Can you walk us through the texturing pipeline you developed for the boat?
With the Kia project, which was shot mostly on green screen, our responsibility was to create believable environments and creatures that would hold up the realism. Once we had previsualization, we started to model all of our assets provided by reference. The boat model took one week and it took three days to get the main texture in Substance Painter.

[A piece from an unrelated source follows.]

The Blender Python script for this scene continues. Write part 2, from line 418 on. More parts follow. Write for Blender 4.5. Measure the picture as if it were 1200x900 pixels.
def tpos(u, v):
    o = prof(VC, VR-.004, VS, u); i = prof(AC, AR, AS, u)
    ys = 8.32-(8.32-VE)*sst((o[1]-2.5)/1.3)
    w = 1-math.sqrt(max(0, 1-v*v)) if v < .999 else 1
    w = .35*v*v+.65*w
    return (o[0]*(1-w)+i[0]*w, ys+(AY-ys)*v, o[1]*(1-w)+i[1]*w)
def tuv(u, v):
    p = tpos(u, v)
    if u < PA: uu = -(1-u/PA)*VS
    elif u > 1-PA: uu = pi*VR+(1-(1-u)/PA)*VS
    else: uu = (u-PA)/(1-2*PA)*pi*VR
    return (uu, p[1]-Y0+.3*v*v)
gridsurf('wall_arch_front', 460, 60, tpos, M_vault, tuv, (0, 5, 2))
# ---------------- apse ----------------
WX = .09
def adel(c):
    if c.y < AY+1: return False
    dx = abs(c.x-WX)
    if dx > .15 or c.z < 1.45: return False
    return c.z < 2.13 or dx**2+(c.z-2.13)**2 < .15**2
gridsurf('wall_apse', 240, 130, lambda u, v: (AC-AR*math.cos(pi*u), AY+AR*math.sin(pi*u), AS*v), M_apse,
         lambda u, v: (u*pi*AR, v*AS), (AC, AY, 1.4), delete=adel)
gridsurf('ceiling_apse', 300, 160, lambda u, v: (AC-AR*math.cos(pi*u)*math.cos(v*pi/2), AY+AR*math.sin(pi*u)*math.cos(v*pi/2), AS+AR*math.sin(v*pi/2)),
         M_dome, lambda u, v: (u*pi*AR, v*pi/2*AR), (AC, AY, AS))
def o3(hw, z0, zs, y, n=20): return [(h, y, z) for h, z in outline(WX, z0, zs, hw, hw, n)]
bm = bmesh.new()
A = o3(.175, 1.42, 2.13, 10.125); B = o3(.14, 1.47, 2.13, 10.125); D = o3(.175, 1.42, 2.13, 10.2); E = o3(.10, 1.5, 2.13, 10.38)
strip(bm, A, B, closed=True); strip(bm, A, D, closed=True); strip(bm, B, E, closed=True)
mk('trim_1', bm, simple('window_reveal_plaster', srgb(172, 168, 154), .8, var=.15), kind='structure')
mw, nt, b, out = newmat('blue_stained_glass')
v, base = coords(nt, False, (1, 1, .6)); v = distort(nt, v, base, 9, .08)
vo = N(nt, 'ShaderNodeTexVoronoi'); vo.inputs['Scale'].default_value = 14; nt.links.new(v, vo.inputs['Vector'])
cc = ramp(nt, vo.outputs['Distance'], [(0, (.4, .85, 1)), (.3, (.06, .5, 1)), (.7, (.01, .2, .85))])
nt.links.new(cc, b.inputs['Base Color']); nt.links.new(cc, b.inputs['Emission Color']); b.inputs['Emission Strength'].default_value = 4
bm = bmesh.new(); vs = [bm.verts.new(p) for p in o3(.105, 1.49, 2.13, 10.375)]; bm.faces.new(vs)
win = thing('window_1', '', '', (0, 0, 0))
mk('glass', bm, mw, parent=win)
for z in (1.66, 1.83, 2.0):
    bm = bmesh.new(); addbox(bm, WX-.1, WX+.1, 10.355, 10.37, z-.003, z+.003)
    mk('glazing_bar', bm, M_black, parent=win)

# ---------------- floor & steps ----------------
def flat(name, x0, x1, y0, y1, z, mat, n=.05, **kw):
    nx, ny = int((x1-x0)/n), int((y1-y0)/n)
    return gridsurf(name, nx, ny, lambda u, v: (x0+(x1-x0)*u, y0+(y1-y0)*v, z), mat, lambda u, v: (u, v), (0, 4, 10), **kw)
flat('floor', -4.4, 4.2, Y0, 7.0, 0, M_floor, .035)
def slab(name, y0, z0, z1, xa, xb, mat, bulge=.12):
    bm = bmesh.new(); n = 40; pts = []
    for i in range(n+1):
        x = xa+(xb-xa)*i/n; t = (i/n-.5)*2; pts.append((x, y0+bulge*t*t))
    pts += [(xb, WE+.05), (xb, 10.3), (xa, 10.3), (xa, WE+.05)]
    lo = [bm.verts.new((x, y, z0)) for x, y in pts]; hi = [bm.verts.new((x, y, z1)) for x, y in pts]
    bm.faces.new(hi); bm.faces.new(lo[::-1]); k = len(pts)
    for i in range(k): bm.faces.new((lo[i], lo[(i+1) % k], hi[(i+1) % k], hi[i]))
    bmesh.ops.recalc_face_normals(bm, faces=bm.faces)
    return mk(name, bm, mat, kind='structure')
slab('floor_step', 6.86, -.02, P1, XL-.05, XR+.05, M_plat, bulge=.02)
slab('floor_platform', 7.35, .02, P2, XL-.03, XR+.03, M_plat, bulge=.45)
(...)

Due to some changes, the entire boat project took around two weeks. The important part with Substance Painter is that due to the ability to work quickly, I had a rough material pass in one day which later went out for approval by the director, Matthijs Van Heijningen. We assigned base materials to all the geometry to decide the look. After approval by Matthijs, we worked on the details of the material, such as dirt, rust, grime, and water. After that, it was really just quick iterations that ended up changing the body color a few times before landing on a final version. The iterations and process would have taken longer in other programs. The boat also had multiple texture udims, around 40 of them.
After all maps were exported using the Arnold Udim preset, it went back to look-dev artists who connected them with the Arnold shaders.
Next, compositing artists got our scenes from the Arnold renderer and made them look nicer! They composited the acting scene, CG environment, and particles.
Was this the first time you used the Substance toolset? If so, what were the challenges you faced and how did you overcome them?
I used Substance Painter and Substance Designer on some other projects, but this asset was one of the more complicated ones. Using the toolset for the Kia project has helped in developing our company workflow. It had 40 texture udims and required high quality, photo-realistic texturing in a short period of time.
One of the main challenges for me was changing the model as I textured; the main scene became really large and heavy for our systems. I decided to split the scene into two sections to speed up the process. When I presented the finished texture of the ship, I could not render all of it together in Iray. The solution was to connect all the texture maps into a look dev scene to render a turntable to present the final look.
Given what you learned, and that updates have been released since then (making the tools more suited for VFX), what would you look forward to doing next with the Substance toolset?
I would like to use it more within our jobs, of course. We are working on building a workflow around Substance Painter when it comes to texturing, and I plan to help in that process. I would also like to use it more in my spare time and make some new projects.
There is obviously a long list of feature requests coming from the VFX world, and users can be reassured that we are working on them. What would be your top 3?

  • Able to paint across multiple udims (so we could develop Substance Painter character workflow and use on organic assets.)
  • Allow non-square images in stencil (many reference photos that we took were not square, and it takes time to edit all of them.)
  • Master Layer- A layer in which I could add a material or effect on all udims at once would be very helpful, especially when dealing with an object that is mostly made of the same type of material.

Is there anything you would like to add?
I would love an auto UV or a UV-less workflow for Substance Painter. So we could use this like Zbrush with Keyshot for concepting and maybe later baking out.